Pottery in the works

John and his studio space

John and his studio space

John has been creating mugs for the next firing, and when I passed through the studio I noticed a new shape.
To be honest, it’s an old shape, updated.  I mean old as in maybe 15-20 years ago.  I’m excited to see that.  As soon as we’v got some all done and out of the glaze firing, I’ll post them and a link to our etsy store.

It’s interesting to see how he gets back into the rhythm of the studio.

After we put our last pots in the mail, a week before Christmas, we stopped working in the studio and focused on our house (a mess from two firings in 4 weeks) and family.

Then, after Christmas we had 6 cords of wood in 10 foot lengths to saw into manageable lengths.  That took three days, spread out over a week.  The temperatures were low, below zero many days, with no sun and a bit of a wind, so the time periods they worked ( my brother and his son came over to ‘play’ with John) were short.
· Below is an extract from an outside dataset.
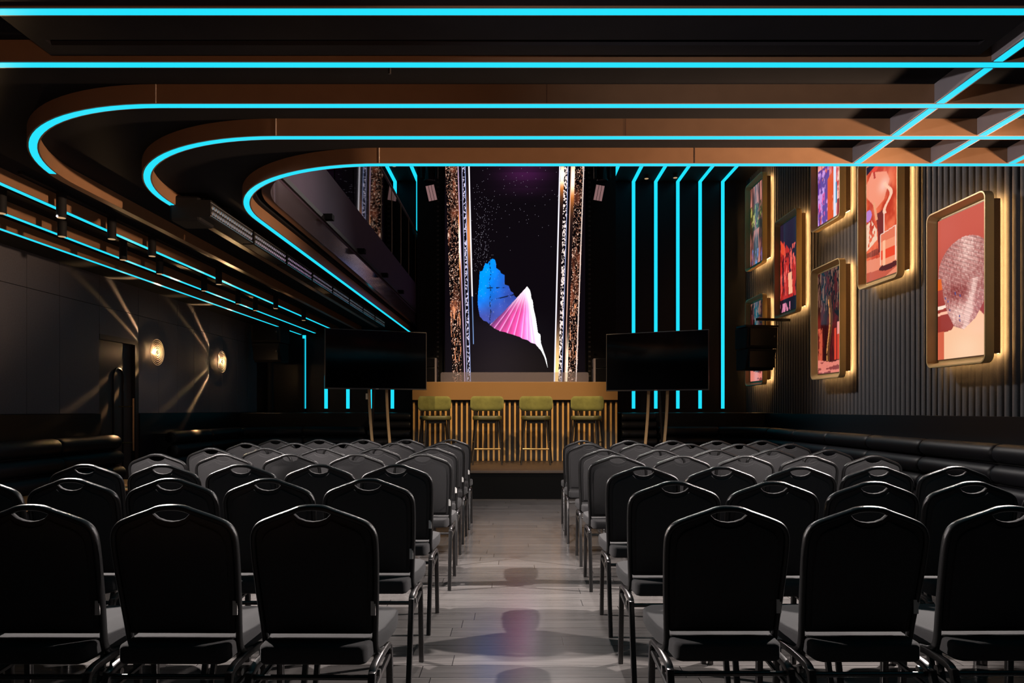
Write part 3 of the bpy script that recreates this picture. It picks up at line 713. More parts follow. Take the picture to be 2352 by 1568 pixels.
# ------------------------------------------------------------------ framed light-box pictures on the right wall
def mask_poster(w_, h):
    U, V = np.meshgrid(np.linspace(0, 1, w_), np.linspace(0, 1, h)); img = np.zeros((h, w_, 3))
    img[:] = lerp((150, 50, 42), (205, 92, 76), sm(V, 0.2, 0.9))/255
    put(img, (np.abs(V-0.37-0.03*U) < 0.012) & (U < 0.2), (255, 225, 205)); put(img, (np.abs(V-0.325-0.03*U) < 0.01) & (U < 0.22), (255, 190, 160))
    put(img, (U < 0.13) & (V > 0.5) & (V < 0.58), (226, 100, 40))
    put(img, inpoly(U, V, [(0, 0), (1, 0), (1, 0.24), (0.86, 0.3), (0.55, 0.22), (0.38, 0.24), (0.3, 0.2), (0.12, 0.19), (0.05, 0.17)]), (252, 196, 156))
    g = np.exp(-((U-0.6)/0.35)**2-((V-0.05)/0.12)**2)[..., None]; img[:] = img*(1-0.5*g) + np.array((255, 224, 190))/255*0.5*g
    put(img, (U < 0.14) & (V < 0.2), (212, 98, 70))
    head = (((U-0.56)/0.55)**2 + ((V-0.60)/0.22)**2 < 1) & (V > 0.58) | inpoly(U, V, [(0.06, 0.62), (0.12, 0.45), (0.22, 0.32), (0.36, 0.22), (0.56, 0.19), (0.78, 0.25), (0.92, 0.33), (1.05, 0.45), (1.1, 0.62)])
    gu, gv = (U*42 + V*10) % 1, (V*70 + U*14) % 1
    r = np.random.default_rng(4).random((120, 120)); fac = r[np.clip((V*70+U*14).astype(int), 0, 119), np.clip((U*42+V*10).astype(int), 0, 119)]
    shade = 0.45 + 0.4*np.exp(-((U-0.62)/0.2)**2)*sm(V, 0.45, 0.75) + 0.5*np.exp(-((U-0.45)/0.2)**2-((V-0.3)/0.07)**2) + 0.55*np.exp(-(np.abs(U-0.72-(V-0.42)*0.6)/0.07)**2)*(V < 0.52) - 0.35*np.exp(-((U-0.42)/0.2)**2-((V-0.46)/0.06)**2)
    c_ = lerp((138, 48, 46), (255, 208, 196), np.clip(shade + 0.06 + (fac-0.5)*0.36, 0, 1))
    c_ = np.where(((fac > 0.95) & (V < 0.46) & (U < 0.5))[..., None], np.array((90, 90, 150)), c_)
    c_ = c_*np.where((gu < 0.16) | (gv < 0.18), 0.72, 1.0)[..., None]
    img[:] = np.where(head[..., None], c_/255, img)
    return np.clip(img, 0, 1)
def drink_poster(w_, h):
    U, V = np.meshgrid(np.linspace(0, 1, w_), np.linspace(0, 1, h)); img = np.zeros((h, w_, 3)); n1 = noise2(h, w_, h/8, w_/5, 9)
    img[:] = lerp((196, 58, 34), (240, 112, 74), sm(n1, 0.3, 0.75))/255
    put(img, inpoly(U, V, [(0, 1), (0, 0.93), (0.3, 0.97), (0.62, 0.9), (0.7, 1)]), (30, 22, 48))
    put(img, inpoly(U, V, [(0.72, 1), (1, 1), (1, 0.86), (0.9, 0.9)]), (225, 165, 225))
    put(img, inpoly(U, V, [(0.3, 0.55), (0.55, 0.56), (0.55, 0.2), (0.38, 0.22), (0.36, 0.4)]), (120, 40, 36))
    put(img, inpoly(U, V, [(0, 0.5), (0.16, 0.52), (0.33, 0.42), (0.34, 0.33), (0.0, 0.27)]) & (noise2(h, w_, 12, 8, 2) > 0.42), (246, 205, 176))
    put(img, inpoly(U, V, [(0, 0.85), (0.18, 0.93), (0.62, 0.86), (0.72, 0.78), (0.55, 0.64), (0.32, 0.6), (0.18, 0.66), (0, 0.74)]), (248, 150, 118))
    g = np.exp(-((U-0.55)/0.16)**2-((V-0.76)/0.06)**2)[..., None]; img[:] = img*(1-g*0.7) + np.array((255, 215, 200))/255*0.7*g
    put(img, (np.abs(U-0.24-0.5*(0.92-V)) < 0.03) & (V > 0.86) & (V < 0.93), (190, 60, 46))
    put(img, ((U-0.27)/0.09)**2 + ((V-0.94)/0.022)**2 < 1, (235, 70, 50))
    put(img, ((U-0.06)/0.11)**2 + ((V-0.57)/0.05)**2 < 1, (190, 130, 205))
    put(img, (np.abs(U-0.25-0.55*(0.64-V)) < 0.035) & (V < 0.66) & (V > 0.5), (240, 160, 120))
    put(img, inpoly(U, V, [(0, 0.21), (0.4, 0.2), (0.36, 0.26), (0, 0.25)]) & ((U*30 % 1) < 0.5), (92, 40, 34))
    put(img, inpoly(U, V, [(0, 0), (1, 0), (1, 0.22), (0.5, 0.17), (0, 0.19)]), (238, 140, 108)); put(img, inpoly(U, V, [(0, 0), (0.6, 0), (1, 0.06), (0, 0.08)]), (200, 92, 70))
    put(img, (np.abs(U-0.66+0.1*np.sin(V*26)) < 0.045) & (V > 0.52) & (V < 0.78), (255, 200, 170))
    put(img, (np.abs(U-0.55) < 0.012) & (V > 0.33) & (V < 0.54), (255, 205, 190))
    put(img, ((U-0.68)/0.28)**2 + ((V-0.075)/0.03)**2 < 1, (86, 34, 36))
    gm = (U > 0.43) & (U < 0.90) & (V > 0.09+0.03*(U-0.66)**2*8) & (V < 0.36+0.05*(U-0.43))
    put(img, gm, (246, 150, 112)); put(img, gm & (V < 0.22) & (V > 0.145), (238, 74, 44)); put(img, gm & (V > 0.29), (232, 120, 88))
    put(img, gm & ((np.abs(U-0.44) < 0.014) | (np.abs(U-0.885) < 0.014)), (255, 214, 190)); put(img, gm & (np.abs(V-0.36-0.05*(U-0.43)) < 0.006), (255, 225, 205))
    g = gm & (np.abs(U-0.55) < 0.04) & (V < 0.3); put(img, g, (255, 190, 150))
    return np.clip(img, 0, 1)
def dark_poster(w_, h, red=1.0, seed=3):
    U, V = np.meshgrid(np.linspace(0, 1, w_), np.linspace(0, 1, h)); img = np.zeros((h, w_, 3)); n1 = noise2(h, w_, h/5, w_/5, seed)
    img[:] = lerp((40, 8, 10), (120, 24, 22), sm(n1, 0.3, 0.8))/255
    nn = noise2(h, w_, 12, 3, seed+1); put(img, (V > 0.6 - 0.3*(U-0.6)) & (nn > 0.45), (22, 10, 14)); put(img, (V > 0.62) & (nn > 0.62), (120, 80, 66))
    put(img, (np.abs(U-0.5+0.06*np.sin(V*9)) < 0.05 + 0.03*V) & (V < 0.75) & (V > 0.1), (86, 48, 26))
    put(img, (np.abs(U-0.45+0.06*np.sin(V*9)) < 0.025) & (V < 0.72) & (V > 0.12) & (nn > 0.4), (200, 130, 70))
    put(img, (U > 0.66) & (V > 0.12) & (V < 0.42) & (((U*9) % 1) > 0.25), (214, 62, 40)); put(img, (U > 0.66) & (np.abs(V-0.42) < 0.06) & (U > 0.8), (240, 150, 140))
    put(img, (U < 0.2) & (V > 0.1) & (V < 0.45) & (nn > 0.42), (200, 84, 60))
    put(img, inpoly(U, V, [(0, 0), (1, 0), (1, 0.12), (0.6, 0.1), (0, 0.14)]), (226, 128, 112)); put(img, (V < 0.11) & (noise2(h, w_, 6, 20, seed+4) > 0.58), (140, 62, 60))
    return np.clip(img, 0, 1)
def flower_poster(w_, h):
    U, V = np.meshgrid(np.linspace(0, 1, w_), np.linspace(0, 1, h)); img = np.zeros((h, w_, 3)); n1 = noise2(h, w_, 14, 7, 31); n2 = noise2(h, w_, 10, 5, 32)
    img[:] = lerp((205, 60, 60), (255, 190, 180), sm(n1, 0.3, 0.7))/255
    put(img, (U < 0.48) & (V < 0.55) & (n2 > 0.3), (104, 62, 150)); put(img, (U < 0.46) & (V < 0.52) & (n1 > 0.56), (206, 150, 226)); put(img, (U < 0.3) & (V < 0.3) & (n2 > 0.62), (230, 90, 160))
    put(img, (U > 0.42) & (U < 0.72) & (V < 0.3 + 0.25*U), (226, 84, 32)); put(img, (U > 0.4) & (U < 0.72) & (V < 0.5) & (n1 > 0.62), (240, 130, 96))
    put(img, (np.abs(U-0.71) < 0.045) & (V < 0.75), (225, 230, 250)); put(img, (np.abs(U-0.77) < 0.02) & (V > 0.12) & (V < 0.32), (40, 150, 190))
    put(img, (U > 0.8) & (n2 > 0.5), (255, 205, 190)); put(img, (U > 0.8) & (V < 0.15), (150, 46, 50))
    return np.clip(img, 0, 1)
def red_poster(w_, h):
    U, V = np.meshgrid(np.linspace(0, 1, w_), np.linspace(0, 1, h)); img = np.zeros((h, w_, 3)); n1 = noise2(h, w_, 26, 9, 41); n2 = noise2(h, w_, 14, 5, 44)
    img[:] = lerp((26, 16, 30), (40, 28, 50), sm(V, 0, 1))/255
    put(img, (V < 0.8-0.4*np.abs(U-0.2)) & (V > 0.14) & (n1 > 0.42), (186, 40, 34)); put(img, (V < 0.72) & (V > 0.16) & (n2 > 0.62), (236, 96, 84)); put(img, (V < 0.66) & (V > 0.15) & (n2 < 0.36), (46, 12, 20))
    put(img, inpoly(U, V, [(0, 0.84), (0.25, 0.74), (0.3, 0.62), (0.05, 0.68)]), (226, 74, 46))
    put(img, (np.abs(U-0.55+0.2*(V-0.3)) < 0.1) & (V > 0.18) & (V < 0.42), (255, 178, 140)); put(img, (U < 0.55) & (V < 0.1) & (n2 > 0.45), (220, 130, 160))
    return np.clip(img, 0, 1)
def green_poster(w_, h):
    U, V = np.meshgrid(np.linspace(0, 1, w_), np.linspace(0, 1, h)); img = np.zeros((h, w_, 3)); n1 = noise2(h, w_, 22, 3, 51); n2 = noise2(h, w_, 10, 5, 52)
    img[:] = lerp((62, 26, 24), (206, 128, 112), sm(n1, 0.3, 0.75))/255
    put(img, (np.abs(V-0.6) < 0.16) & (n2 > 0.42), (66, 60, 22)); put(img, (np.abs(V-0.62) < 0.13) & (n2 > 0.6), (170, 160, 84)); put(img, (np.abs(V-0.42) < 0.12) & (n1 < 0.45), (46, 34, 24))
    put(img, (V < 0.18) & (n2 > 0.5), (120, 84, 130)); put(img, (V < 0.2) & (n2 > 0.66), (70, 130, 190))
    return np.clip(img, 0, 1)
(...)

Then, the hunt for a free log splitter began.  It costs around $100 a day to rent one here and we weren’t interested in investing that, so John began asking around, and found a lovely one that worked great, until the last day.  It wouldn’t start and although john worked on that for an afternoon, he gave up and picked up the maul.  There was maybe a cord of wood to split, and they were smallish, so the wear and tear on shoulders was small.

Now our woodlot is organized, stacked, raked, cleaned up and covered.  That was two weeks ago.

Then John began working in the studio by mixing the glazes, so we would have full buckets when it’s time to glaze.  After that he cleaned up the shelves, moved inventory upstairs and organized his workbench.

Then another day he made new tools.

Over the months we heat our house with wood, John is on the look out for pieces of wood that tell him they would would make fine tools.

I know, it sounds kind of hokey, but, it’s true.  The shape of the piece of wood, the grain, the colors speak to him.  He sets these aside for the one or two days iin the year when he makes his new tools.

He likes to make ribs and other trimming tools; they fit his hand and his style of working and creating and designing.

Then, he cleans up his wheel space and mixes new colored clay slips, cleans and fills his containers and finally, although it seems hardly different to me, he is satisfied with his space and can get to work.